Es geht hier nicht darum, ein Handbuch über den Islamismus auswendig ­zu lernen, sondern die Lehrer in eine Diskussionskultur zu bringen, damit sie mit ihren Schülern respektvolle und ge­winnende Gespräche über Werte führen können. Ebenfalls wichtig ist es, Lehrer sensibel zu machen für die ersten An­zeichen einer Radikalisierung, damit sie in der Lage sind, rasch zu intervenieren.

Ist es nicht ohne­hin Wahnsinn, Schüler nach Konfessionen zu trennen?

Es muss auch endlich einen besseren Religionsunterricht an unseren Schulen geben. Kinder dürfen nicht in der Abwertung anderer Religionen aufwachsen – und etwa glauben, dass Christen oder Juden nie in den Himmel kommen. Oder dass das Herumlaufen ohne Kopftuch ein Mädchen zur "Schlampe" macht.

Das Hamburger Modell des "Religionsunterrichts für alle" macht vor, wie es gehen kann. Doch, es handelt sich weiterhin um bekenntnis­gebundenen Religionsunterricht nach Artikel 7 des Grundgesetzes, der sich aber an alle Schülerinnen und Schüler, egal welchen Glaubens, richtet.

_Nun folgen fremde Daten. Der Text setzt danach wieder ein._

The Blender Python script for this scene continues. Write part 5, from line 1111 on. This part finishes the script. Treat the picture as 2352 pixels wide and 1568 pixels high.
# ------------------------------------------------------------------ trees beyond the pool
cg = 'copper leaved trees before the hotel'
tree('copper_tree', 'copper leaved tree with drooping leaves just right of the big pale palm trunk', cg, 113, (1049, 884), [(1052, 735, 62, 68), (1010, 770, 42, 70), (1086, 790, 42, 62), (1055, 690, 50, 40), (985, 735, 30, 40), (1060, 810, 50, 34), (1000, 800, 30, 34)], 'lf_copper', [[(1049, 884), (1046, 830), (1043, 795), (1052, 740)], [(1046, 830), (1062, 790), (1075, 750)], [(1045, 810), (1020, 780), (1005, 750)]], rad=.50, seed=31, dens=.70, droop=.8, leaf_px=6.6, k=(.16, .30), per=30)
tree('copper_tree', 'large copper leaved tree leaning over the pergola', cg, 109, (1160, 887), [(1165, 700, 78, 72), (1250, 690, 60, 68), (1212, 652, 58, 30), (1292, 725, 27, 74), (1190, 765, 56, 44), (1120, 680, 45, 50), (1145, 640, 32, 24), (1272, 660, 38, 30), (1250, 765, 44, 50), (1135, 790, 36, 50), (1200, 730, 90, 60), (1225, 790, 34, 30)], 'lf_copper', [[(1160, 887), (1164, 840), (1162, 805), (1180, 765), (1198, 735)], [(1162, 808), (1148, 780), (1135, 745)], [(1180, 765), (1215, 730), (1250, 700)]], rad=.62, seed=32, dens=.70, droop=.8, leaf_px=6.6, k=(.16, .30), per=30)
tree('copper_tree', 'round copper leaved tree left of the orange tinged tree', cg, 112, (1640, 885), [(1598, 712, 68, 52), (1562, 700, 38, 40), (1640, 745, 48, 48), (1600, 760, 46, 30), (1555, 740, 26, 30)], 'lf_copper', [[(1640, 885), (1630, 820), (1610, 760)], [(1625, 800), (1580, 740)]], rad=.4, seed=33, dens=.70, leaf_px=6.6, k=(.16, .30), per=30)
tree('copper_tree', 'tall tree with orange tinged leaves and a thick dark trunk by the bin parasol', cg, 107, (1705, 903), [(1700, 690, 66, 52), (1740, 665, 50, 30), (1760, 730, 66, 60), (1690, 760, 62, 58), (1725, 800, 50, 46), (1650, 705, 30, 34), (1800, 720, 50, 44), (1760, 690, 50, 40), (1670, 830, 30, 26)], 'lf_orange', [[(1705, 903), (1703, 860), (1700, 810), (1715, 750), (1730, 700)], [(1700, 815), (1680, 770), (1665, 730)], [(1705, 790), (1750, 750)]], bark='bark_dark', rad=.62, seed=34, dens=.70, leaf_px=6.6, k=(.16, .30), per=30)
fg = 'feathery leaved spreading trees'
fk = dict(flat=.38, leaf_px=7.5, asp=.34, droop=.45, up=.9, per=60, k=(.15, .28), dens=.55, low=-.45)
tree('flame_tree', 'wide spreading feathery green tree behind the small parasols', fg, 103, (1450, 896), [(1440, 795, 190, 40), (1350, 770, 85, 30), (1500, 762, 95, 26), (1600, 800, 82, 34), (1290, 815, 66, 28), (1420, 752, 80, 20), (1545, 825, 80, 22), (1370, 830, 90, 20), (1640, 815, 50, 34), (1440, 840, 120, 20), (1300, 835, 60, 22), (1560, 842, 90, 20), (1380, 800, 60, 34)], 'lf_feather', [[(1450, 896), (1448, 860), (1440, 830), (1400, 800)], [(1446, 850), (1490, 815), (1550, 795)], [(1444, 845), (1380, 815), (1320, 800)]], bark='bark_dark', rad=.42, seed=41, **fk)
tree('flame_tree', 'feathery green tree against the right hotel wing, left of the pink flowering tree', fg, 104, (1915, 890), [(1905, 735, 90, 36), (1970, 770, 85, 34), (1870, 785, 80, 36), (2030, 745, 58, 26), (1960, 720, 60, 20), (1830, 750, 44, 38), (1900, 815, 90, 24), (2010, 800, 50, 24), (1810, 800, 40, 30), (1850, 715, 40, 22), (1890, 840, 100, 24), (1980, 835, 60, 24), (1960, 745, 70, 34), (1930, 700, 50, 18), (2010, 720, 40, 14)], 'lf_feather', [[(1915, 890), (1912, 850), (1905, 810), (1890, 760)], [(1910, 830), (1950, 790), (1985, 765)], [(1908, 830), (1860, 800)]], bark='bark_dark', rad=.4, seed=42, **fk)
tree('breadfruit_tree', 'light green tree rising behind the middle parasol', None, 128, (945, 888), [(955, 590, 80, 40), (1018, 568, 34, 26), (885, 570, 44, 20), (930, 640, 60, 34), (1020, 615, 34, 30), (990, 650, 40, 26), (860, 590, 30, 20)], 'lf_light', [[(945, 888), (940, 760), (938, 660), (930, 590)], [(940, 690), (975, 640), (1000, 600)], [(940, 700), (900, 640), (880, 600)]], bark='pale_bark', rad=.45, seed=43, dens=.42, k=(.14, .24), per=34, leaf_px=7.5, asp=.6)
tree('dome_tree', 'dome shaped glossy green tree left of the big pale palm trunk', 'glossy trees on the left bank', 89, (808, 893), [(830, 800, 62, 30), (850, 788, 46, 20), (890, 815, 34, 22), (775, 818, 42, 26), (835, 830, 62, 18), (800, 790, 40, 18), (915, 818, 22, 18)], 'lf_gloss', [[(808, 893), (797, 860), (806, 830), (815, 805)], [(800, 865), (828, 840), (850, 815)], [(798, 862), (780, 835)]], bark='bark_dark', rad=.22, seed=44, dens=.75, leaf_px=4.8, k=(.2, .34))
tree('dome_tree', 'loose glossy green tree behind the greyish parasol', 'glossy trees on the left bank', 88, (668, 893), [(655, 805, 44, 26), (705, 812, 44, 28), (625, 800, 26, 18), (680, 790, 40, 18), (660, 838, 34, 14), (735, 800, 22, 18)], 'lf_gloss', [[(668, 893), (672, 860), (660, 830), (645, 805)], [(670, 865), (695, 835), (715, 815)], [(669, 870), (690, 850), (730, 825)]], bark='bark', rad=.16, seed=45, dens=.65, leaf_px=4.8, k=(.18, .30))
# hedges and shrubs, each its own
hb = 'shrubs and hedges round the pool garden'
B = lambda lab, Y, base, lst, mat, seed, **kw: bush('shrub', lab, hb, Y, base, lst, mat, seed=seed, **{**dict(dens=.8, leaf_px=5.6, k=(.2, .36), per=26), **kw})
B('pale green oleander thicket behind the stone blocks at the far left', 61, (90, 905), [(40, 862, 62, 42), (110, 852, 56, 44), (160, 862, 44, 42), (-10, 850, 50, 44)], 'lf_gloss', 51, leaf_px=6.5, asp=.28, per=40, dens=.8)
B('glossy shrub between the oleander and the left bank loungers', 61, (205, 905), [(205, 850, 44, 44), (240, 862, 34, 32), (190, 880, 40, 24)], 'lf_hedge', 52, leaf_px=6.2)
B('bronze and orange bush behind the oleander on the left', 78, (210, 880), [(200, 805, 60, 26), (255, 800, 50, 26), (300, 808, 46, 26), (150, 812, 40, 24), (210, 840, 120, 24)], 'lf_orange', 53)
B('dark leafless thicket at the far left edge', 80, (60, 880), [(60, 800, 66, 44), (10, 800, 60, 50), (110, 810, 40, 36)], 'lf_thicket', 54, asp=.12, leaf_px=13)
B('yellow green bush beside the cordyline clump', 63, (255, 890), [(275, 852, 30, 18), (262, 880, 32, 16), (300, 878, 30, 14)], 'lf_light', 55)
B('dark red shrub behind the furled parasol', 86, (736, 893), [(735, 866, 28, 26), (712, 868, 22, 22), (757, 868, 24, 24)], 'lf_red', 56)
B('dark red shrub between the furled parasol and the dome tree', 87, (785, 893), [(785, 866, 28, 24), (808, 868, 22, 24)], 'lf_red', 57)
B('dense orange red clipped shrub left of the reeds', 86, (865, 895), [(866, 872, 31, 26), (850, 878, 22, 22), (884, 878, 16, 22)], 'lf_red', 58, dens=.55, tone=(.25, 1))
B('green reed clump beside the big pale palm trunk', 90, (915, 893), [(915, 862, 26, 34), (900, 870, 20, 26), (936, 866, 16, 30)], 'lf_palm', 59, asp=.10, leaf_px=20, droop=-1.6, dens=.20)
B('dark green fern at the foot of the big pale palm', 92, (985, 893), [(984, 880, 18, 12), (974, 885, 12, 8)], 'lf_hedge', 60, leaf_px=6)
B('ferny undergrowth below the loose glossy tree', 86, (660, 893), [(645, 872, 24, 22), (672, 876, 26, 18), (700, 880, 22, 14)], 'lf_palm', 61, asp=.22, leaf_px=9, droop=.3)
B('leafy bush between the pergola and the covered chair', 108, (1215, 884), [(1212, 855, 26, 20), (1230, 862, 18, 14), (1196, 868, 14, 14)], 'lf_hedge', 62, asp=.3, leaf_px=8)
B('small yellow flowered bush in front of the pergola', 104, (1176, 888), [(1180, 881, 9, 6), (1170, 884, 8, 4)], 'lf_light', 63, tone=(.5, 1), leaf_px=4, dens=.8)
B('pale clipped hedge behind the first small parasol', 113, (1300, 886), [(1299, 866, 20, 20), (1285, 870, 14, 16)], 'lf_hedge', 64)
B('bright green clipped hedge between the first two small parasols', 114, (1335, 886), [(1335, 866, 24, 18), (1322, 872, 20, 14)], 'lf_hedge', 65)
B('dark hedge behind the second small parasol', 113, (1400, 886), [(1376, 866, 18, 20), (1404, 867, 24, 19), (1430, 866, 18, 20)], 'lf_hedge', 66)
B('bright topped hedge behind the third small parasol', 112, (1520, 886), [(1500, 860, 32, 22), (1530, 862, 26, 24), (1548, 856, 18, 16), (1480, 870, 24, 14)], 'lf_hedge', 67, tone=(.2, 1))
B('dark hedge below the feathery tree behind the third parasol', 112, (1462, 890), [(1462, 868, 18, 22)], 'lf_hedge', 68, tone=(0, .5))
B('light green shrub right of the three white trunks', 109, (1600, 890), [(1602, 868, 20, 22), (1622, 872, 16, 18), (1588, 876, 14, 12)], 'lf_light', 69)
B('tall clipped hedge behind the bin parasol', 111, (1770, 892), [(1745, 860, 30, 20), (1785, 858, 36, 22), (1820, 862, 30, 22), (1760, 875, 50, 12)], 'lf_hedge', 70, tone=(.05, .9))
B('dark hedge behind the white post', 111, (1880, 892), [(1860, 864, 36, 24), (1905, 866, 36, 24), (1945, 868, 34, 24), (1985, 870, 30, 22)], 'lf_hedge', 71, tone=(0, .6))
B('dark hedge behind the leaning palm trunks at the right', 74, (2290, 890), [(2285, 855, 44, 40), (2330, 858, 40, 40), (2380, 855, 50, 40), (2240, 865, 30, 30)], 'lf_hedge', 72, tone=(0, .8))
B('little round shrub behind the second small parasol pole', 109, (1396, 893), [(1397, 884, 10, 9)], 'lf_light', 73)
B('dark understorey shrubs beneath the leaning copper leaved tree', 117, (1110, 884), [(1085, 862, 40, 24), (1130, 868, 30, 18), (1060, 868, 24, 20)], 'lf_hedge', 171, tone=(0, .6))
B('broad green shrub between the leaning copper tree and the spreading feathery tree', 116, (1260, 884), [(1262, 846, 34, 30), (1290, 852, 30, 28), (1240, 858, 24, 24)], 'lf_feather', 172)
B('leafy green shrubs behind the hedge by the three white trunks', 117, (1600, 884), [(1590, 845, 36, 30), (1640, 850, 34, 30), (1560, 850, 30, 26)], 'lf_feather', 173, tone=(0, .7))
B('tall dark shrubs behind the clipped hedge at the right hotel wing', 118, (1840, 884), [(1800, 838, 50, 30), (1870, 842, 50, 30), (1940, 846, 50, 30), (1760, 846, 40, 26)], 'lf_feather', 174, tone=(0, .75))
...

Bei diesem interreligiösen Ansatz erfahren Kinder voneinander, übereinander und erleben direkt in ihrer Gruppe die Vielfalt des Glaubens. Ist es nicht ohne­hin Wahnsinn, Schüler nach Konfessionen zu trennen? Was soll das bewirken, in einer modernen, offenen und globalen Gesellschaft?

Interreligiöser Unterricht bietet auch die Möglichkeit, den Islam – und alle Religionen – in der historischen Entwicklung zu sehen. Religiöse Auffassungen und ethische Haltungen ­haben sich in der Geschichte oft verändert. Diese Einsicht ist eine ­wichtige Grundlage des Religionsunterrichts. Zweifeln, Fragen, Neugier, das Bilden einer eigenen Meinung gegenüber dem ­Exklusivitätsanspruch der Religionen: Darum muss es gehen.